### WHAT IS ASKED:
Write the lines out again, from the top of the material to the line containing "t = thing('cable_coil', 'coil", pictures excluded.

### GIVEN MATERIAL:
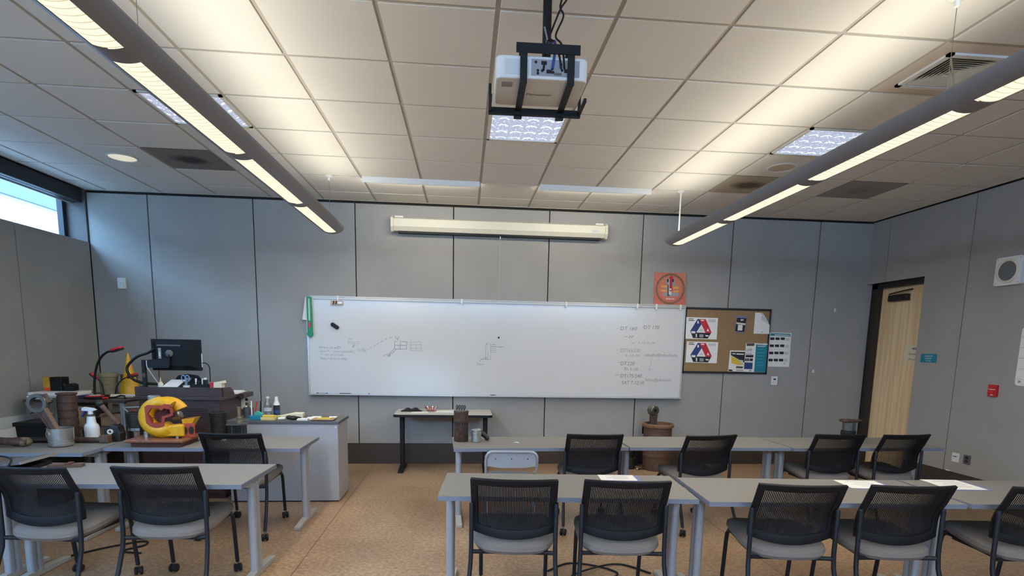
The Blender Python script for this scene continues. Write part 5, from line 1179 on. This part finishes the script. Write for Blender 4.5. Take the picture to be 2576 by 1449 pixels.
# ---- laptop at the left table end, wood strip
t = thing('laptop', 'closed silver laptop with a bright edge at the left photo edge', 'laptop', (-2.86, 3.80, ZT), .0)
q = MB('dark_lam'); q.at((0,0,.05), ry=R_(-8)).box(-.12,.12,-.16,.16,-.008,.006); q.build('lid', t, bevel=.003)
MB('aluminium').at((0,0,.05), ry=R_(-8)).box(.12,.127,-.16,.16,-.008,.008).build('bright_edge', t)
MB('black_plastic').box(-.1,.1,-.14,.14,0,.026).build('riser', t)
cable('charger_cable', [(-.18,-.05,.05),(-.1,-.08,.09),(-.02,-.1,.10),(.06,-.14,.085),(.05,-.19,.03),(.0,-.2,.008)], .006, 'black_plastic', t)
t = thing('wood_strip', 'brown wooden strip lying beside the silver laptop', 'wood', (-2.60, 3.84, ZT), .2); MB('rust').box(-.1,.09,-.03,.03,0,.022).build('strip', t); MB('wood_base_dark').box(.0,.03,-.032,.032,.022,.03).build('cleat', t)
t = thing('cable_coil', 'coil of black cable on the table at the left photo edge', 'cable', (-3.06, 3.66, ZT)); MB('black_plastic').tube([(.09*math.cos(a), .05*math.sin(a), .008+.004*math.sin(3*a)) for a in [2*PI*k/24 for k in range(24)]], .006, 8, True).build('coil', t)

# ================================================================ workbench in the back left corner
t = thing('workbench', 'cluttered workbench in the back left corner under the red lamps', 'bench', (-3.76, 6.14, 0))
MB('mahogany_top').box(-.46,.47,-.42,.42,.902,.928).build('bench_top', t, bevel=.004)
for sx_ in (-1, 1):
    for sy_ in (-1, 1): MB('grey_metal').box(sx_*.43-.02,sx_*.43+.02,sy_*.38-.02,sy_*.38+.02,0,.902).build('leg', t)
MB('dark_lam').box(-.44,.45,-.40,.40,.64,.66).build('lower_shelf', t)
dr = MB('dark_lam').box(-.44,-.12,-.41,.3,.70,.9).build('drawer', t, bevel=.003)
MB('grey_metal').box(-.35,-.2,-.425,-.411,.79,.80).build('drawer_handle', dr)
ZB = .9282
t = thing('bin', 'black storage bin standing on the floor below the workbench', 'bin', (-3.80, 5.40, 0)); MB('black_plastic').add([(-.11,-.14,0),(.11,-.14,0),(.11,.14,0),(-.11,.14,0),(-.14,-.17,.74),(.14,-.17,.74),(.14,.17,.74),(-.14,.17,.74)], [(3,2,1,0),(0,1,5,4),(1,2,6,5),(2,3,7,6),(3,0,4,7)]).build('tub', t); MB('black_plastic').box(-.155,.15,-.185,.185,.74,.775).build('lid', t, bevel=.006)
t = thing('leaning_board', 'white board leaning against the left wall behind the piston table', 'board', (-4.29, 5.45, 0)); MB('paper').at((0,0,0), ry=R_(-3)).box(-.008,.008,-.58,.58,.0,.765).build('panel', t); MB('print_pale').at((0,0,0), ry=R_(-3)).box(.008,.012,-.58,.58,.66,.765).build('upper_band', t)
t = thing('paper_tray', 'pile of white papers and folders on the left end of the workbench', 'papers', (-4.0, 5.93, ZB))
for k, (m, x, y, a, dz) in enumerate((('paper',0,0,.05,.006),('navy',.02,.0,-.06,.006),('paper',-.02,.0,.12,.016),('print_pale',.03,-.01,-.1,.004),('paper',-.01,.01,.0,.026))):
    MB(m).at((x,y,k*.001+[0,.006,.012,.028,.032][k]), rz=a).box(-.2,.19,-.16,.15,0,dz).build('folder' if m == 'navy' else 'sheet', t)
zt2 = ZB+.065
t = thing('gold_book', 'gold and red spined book standing on the paper pile', 'book', (-4.16, 6.02, zt2)); MB('gold_box').box(-.03,.03,-.06,.06,.03,.135).build('gold_spine', t); MB('orange').box(-.03,.03,-.06,.06,0,.03).build('orange_band', t)
t = thing('black_book', 'black box standing beside the gold book on the paper pile', 'box', (-4.07, 6.02, zt2), .03); MB('black_plastic').box(-.052,.05,-.06,.06,0,.135).build('box_body', t, bevel=.004)
t = thing('black_camera', 'small black camera-like device beside the tan bucket', 'device', (-3.955, 6.0, zt2)); MB('black_plastic').prism([(-.05,0),(.05,0),(.05,.06),(.02,.075),(-.05,.045)], -.04, .04, 'xz').build('device_body', t, bevel=.006); MB('black_plastic').cyl((-.04,-.02,.05),(-.055,-.03,.07),.014,n=12).build('knob', t)
t = thing('tan_bucket', 'tan ribbed plastic bucket on the workbench', 'bucket', (-3.82, 6.38, ZB))
MB('tan_plastic').lathe([(.075,0),(.078,.05),(.083,.053),(.079,.056),(.082,.11),(.087,.113),(.083,.116),(.086,.18),(.093,.184),(.093,.205),(.088,.225),(.08,.225),(.072,.01)], 30).build('bucket', t)
t = thing('dark_pail', 'dark round pail behind the red lamps on the workbench', 'bucket', (-3.63, 6.42, ZB)); MB('dark_lam').lathe([(.07,0),(.08,.2),(.084,.203),(.084,.212),(.076,.212),(.066,.01)], 30).build('pail', t)
def gooseneck(lab, loc, pts, hr, base):
    t = thing('gooseneck_lamp', lab, 'lamp', loc, 0, 'red gooseneck lamps')
    if base:
        bb = MB('black_plastic').lathe([(.085,0),(.09,.006),(.09,.018),(.08,.024)], 34).build('base', t)
        MB('red_plastic').lathe([(.082,.022),(.075,.03),(.04,.032),(.0001,.033)], 34).build('base_rim', bb); MB('print_pale').lathe([(.05,.033),(.045,.038),(.0001,.0385)], 24).build('base_button', bb)
    else: MB('black_plastic').lathe([(.04,0),(.04,.014),(.02,.018),(.0001,.0185)], 24).build('base', t)
    cable('gooseneck', pts, .011 if base else .006, 'black_plastic', t, 10)
    e = Vector(pts[-1]); d = Vector(pts[-1])-Vector(pts[-2]); d.normalize()
    q = MB('red_plastic'); q.M = Matrix.Translation(e+d*.045) @ d.to_track_quat('X','Z').to_matrix().to_4x4(); q.prism(rrect(.11*hr,.06*hr,.028*hr,5), -.004, .018); q.build('lamp_head', t, bevel=.007)
    q = MB('black_plastic'); q.M = Matrix.Translation(e+d*.045) @ d.to_track_quat('X','Z').to_matrix().to_4x4(); q.prism(rrect(.105*hr,.055*hr,.026*hr,5), -.016, -.004); q.build('lamp_underside', t)
gooseneck('tall red-headed gooseneck lamp on a round black base', (-3.66, 5.88, ZB), [(.0,0,.03),(.005,0,.15),(.03,0,.29),(.08,0,.40),(.14,0,.455),(.2,0,.475)], 1.15, True)
gooseneck('short red-headed gooseneck lamp bent to the left', (-3.69, 6.07, ZB), [(.0,0,.015),(-.005,0,.09),(-.02,0,.15),(-.045,-.01,.18)], .75, False)
gooseneck('short red-headed gooseneck lamp bent to the right towards the yellow cone', (-3.575, 6.06, ZB), [(.0,0,.015),(.02,0,.1),(.06,0,.16),(.11,0,.195),(.14,0,.205)], 1.0, False)
t = thing('yellow_cone', 'tall slender yellow cone standing on the workbench', 'cone', (-3.515, 6.22, ZB))
MB('yellow_paint').lathe([(.10,0),(.1,.012),(.094,.04),(.078,.12),(.055,.2),(.036,.29),(.02,.39),(.008,.445),(.0001,.448)], 30).build('cone', t)
t = thing('red_tool', 'red-handled tool lying on the workbench by the lamp base', 'tool', (-3.49, 5.80, ZB)); MB('red_plastic').tube([(-.05,0,.012),(.0,.01,.014)], .011, 10).build('handle', t); MB('black_plastic').tube([(.0,.01,.014),(.06,.02,.02),(.12,.0,.04),(.165,-.02,.038),(.175,-.03,.008)], .008, 8).build('hose', t)
t = thing('cream_tube', 'cream cardboard tube lying at the back of the workbench', 'tube', (-3.43, 5.935, ZB+.02)); MB('paper_cream').cyl((-.11,.0,0),(.13,.02,0),.02,n=16).build('tube', t)
zs2 = .6602
t = thing('cardboard_box', 'stack of tan boxes under the workbench top', 'box', (-3.76, 5.83, zs2)); MB('tan_plastic').box(-.06,.06,-.08,.1,0,.11).build('lower_box', t, bevel=.003); MB('cardboard').box(-.055,.06,-.075,.1,.11,.2).build('upper_box', t, bevel=.003)
t = thing('cardboard_box', 'torn brown cardboard carton under the right end of the workbench', 'box', (-3.50, 5.93, zs2)); b = MB('cardboard').box(-.1,.1,-.09,.09,0,.12).add([(-.1,-.09,.12),(.1,-.09,.12),(.09,-.15,.15),(-.08,-.15,.10)], [(0,1,2,3)]).add([(-.1,.09,.12),(-.02,.09,.12),(-.02,.1,.19),(-.09,.1,.2)], [(0,1,2,3)]); b.build('carton', t)
t = thing('chrome_stand', 'bare chrome tubular stand beside the lectern', 'stand', (-3.18, 5.66, 0))
b = MB('aluminium').tube([(.07,0,.0),(.07,0,.87)], .008, 8).tube([(-.09,0,.0),(-.09,0,.86)], .008, 8).tube([(-.1,0,.862),(.08,0,.872)], .009, 8).tube([(-.09,0,.86),(.065,0,.70)], .007, 8).tube([(-.09,0,.3),(.07,0,.3)], .007, 8); b.build('tube_frame', t)
MB('red_sign').tube([(.0,-.012,.85),(.05,-.012,.79)], .012, 8).build('red_grip', t)
# floor cables
for pts, lab in (([(.58,3.62,.008),(.75,3.75,.008),(.95,3.68,.008),(1.05,3.55,.008),(.9,3.45,.008),(.72,3.5,.008),(.85,3.6,.02),(1.1,3.72,.008),(1.28,3.55,.008)],'tangle of black cable on the floor under the near right table'),
                 ([(-2.75,4.02,.008),(-2.6,4.18,.008),(-2.42,4.3,.008),(-2.36,4.22,.008),(-2.45,4.1,.008),(-2.3,4.05,.008)],'black cable looping on the floor under the near left table'),
                 ([(1.0,3.02,.008),(1.1,3.1,.008),(1.25,3.13,.008),(1.42,3.12,.008),(1.58,3.05,.008),(1.7,2.95,.008)],'black cable crossing the floor between the two near right tables')):
    o = cable('floor_cable', pts, .0065, 'black_plastic', None); tag(o, lab, 'cable', 'floor cables')

# ---------------------------------------------------------------- outdoors
b = MB('white_brick').box(-9.4, -9, -8, 16, -.1, 4.26)
nb = b.build('exterior_building'); struct(nb, 'sunlit white block wall of the neighbouring building seen through the high window', 'building')
MB('ext_conc').box(-9.4, -8.93, -8, 16, 4.26, 4.66).build('parapet', nb)
g = MB('ext_ground').box(-30, XL-.3, -30, 30, -.3, -.1).box(XL-.3, 12, -30, YF-.15, -.3, -.1).build('exterior_ground')
struct(g, 'pale paving outside the room', 'ground')

# ---------------------------------------------------------------- light
w = bpy.data.worlds.new('world'); sc.world = w; w.use_nodes = True
bg = w.node_tree.nodes['Background']; bg.inputs['Color'].default_value = (.33,.60,1.0,1); bg.inputs['Strength'].default_value = 20
sl = bpy.data.lights.new('sun', 'SUN'); sl.energy = 9; sl.angle = .01; sl.color = (.70,.86,1)
so = bpy.data.objects.new('sun', sl); COL.objects.link(so); so.rotation_euler = Vector((-.75,.25,-.62)).to_track_quat('-Z','Y').to_euler()
def area(name, loc, down, w_, l_, e, c):
    a = bpy.data.lights.new(name, 'AREA'); a.shape = 'RECTANGLE'; a.size = w_; a.size_y = l_; a.energy = e; a.color = c
    o = bpy.data.objects.new(name, a); COL.objects.link(o); o.location = loc; o.rotation_euler = (0 if down else PI, 0, 0)
    return o
for x in (-1.385, 2.305):
    area('lamp_down', (x, 1.9, 2.638), True, .11, 8.5, 93, (1,.93,.78))
    o = area('lamp_up', (x+(.03 if x < 0 else -.03), 1.9, 2.765), False, .10, 8.5, 27, (1,.93,.77)); o.rotation_euler = (PI, R_(36) if x < 0 else R_(-36), 0)
for x in (cx_(-1), cx_(2)):
    o = area('lamp_wash', (x, cy_(1)+.02, ZC-.03), True, 1.15, .03, 7.5, (1,.92,.74)); o.rotation_euler = (R_(52), 0, 0)

# ---------------------------------------------------------------- render look
vs_ = sc.view_settings; vs_.view_transform = 'Standard'; vs_.look = 'None'; vs_.gamma = 1; vs_.use_curve_mapping = False; vs_.exposure = 0.0
cy = sc.cycles; cy.use_denoising = True; cy.max_bounces = 10; cy.diffuse_bounces = 6; cy.transparent_max_bounces = 16; cy.sample_clamp_indirect = 6; cy.caustics_reflective = False; cy.caustics_refractive = False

### THE SOLUTION:
The Blender Python script for this scene continues. Write part 5, from line 1179 on. This part finishes the script. Write for Blender 4.5. Take the picture to be 2576 by 1449 pixels.
# ---- laptop at the left table end, wood strip
t = thing('laptop', 'closed silver laptop with a bright edge at the left photo edge', 'laptop', (-2.86, 3.80, ZT), .0)
q = MB('dark_lam'); q.at((0,0,.05), ry=R_(-8)).box(-.12,.12,-.16,.16,-.008,.006); q.build('lid', t, bevel=.003)
MB('aluminium').at((0,0,.05), ry=R_(-8)).box(.12,.127,-.16,.16,-.008,.008).build('bright_edge', t)
MB('black_plastic').box(-.1,.1,-.14,.14,0,.026).build('riser', t)
cable('charger_cable', [(-.18,-.05,.05),(-.1,-.08,.09),(-.02,-.1,.10),(.06,-.14,.085),(.05,-.19,.03),(.0,-.2,.008)], .006, 'black_plastic', t)
t = thing('wood_strip', 'brown wooden strip lying beside the silver laptop', 'wood', (-2.60, 3.84, ZT), .2); MB('rust').box(-.1,.09,-.03,.03,0,.022).build('strip', t); MB('wood_base_dark').box(.0,.03,-.032,.032,.022,.03).build('cleat', t)
t = thing('cable_coil', 'coil of black cable on the table at the left photo edge', 'cable', (-3.06, 3.66, ZT)); MB('black_plastic').tube([(.09*math.cos(a), .05*math.sin(a), .008+.004*math.sin(3*a)) for a in [2*PI*k/24 for k in range(24)]], .006, 8, True).build('coil', t)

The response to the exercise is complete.